The House voted 354 to 67 in favor of the legislation, which temporarily increases the borrowing authority of the Federal Emergency Management Agency for carrying out the National Flood Insurance Program. The Senate later approved the bill by a voice vote.

The funding included in the bill is only a small portion of the more than $60 billion that was included in a separate bill that was passed by the Senate last week.

House Speaker John Boehner, R-Ohio, and Majority Lead Eric Cantor, R-Virg., said the House will consider the remaining supplemental request for the victims of Hurricane Sandy on January 15th.

The remaining $51 billion in funding may face stiffer resistance, as some Republicans argued that the original Senate bill included spending that was unrelated to disaster recovery.

Boehner drew the ire of a number of Congressmen from areas that were impacted by the storm when he adjourned the previous session of Congress without bringing the disaster aid bill up for a vote.

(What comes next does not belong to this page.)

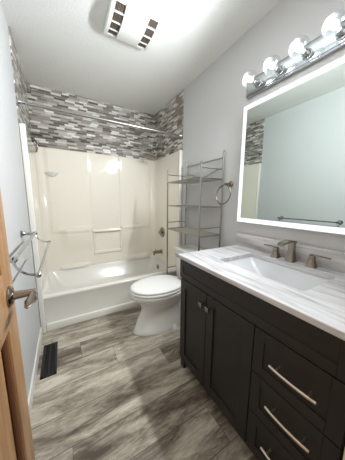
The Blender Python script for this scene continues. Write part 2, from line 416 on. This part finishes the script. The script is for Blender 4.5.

New York Republican Rep. Peter King, R-N.Y., was particularly upset with the decision, calling on constituents to stop donating to congressional Republicans.

"I'm saying right now, anyone from New York or New Jersey who contributes one penny to Congressional Republicans is out of their minds," King told Fox News on Wednesday.

He added, "Because what they did last night was put a knife in the back of New Yorkers and New Jerseyans. It was an absolute disgrace."

However, the irate lawmakers were later assuaged by assurances from Boehner and subsequently backed off from their criticism of House GOP leadership.

"It was very important [but] as far as I'm concerned, it's over with," King said on CNN's Starting Point on Thursday. "John Boehner and I have been friends before, hopefully we'll be friends again. We shook hands yesterday."

Some lawmakers claimed the original decision to pull the bill was politically motivated, saying Republican leaders did not want to vote on a big spending bill right after raising taxes in the fiscal cliff agreement.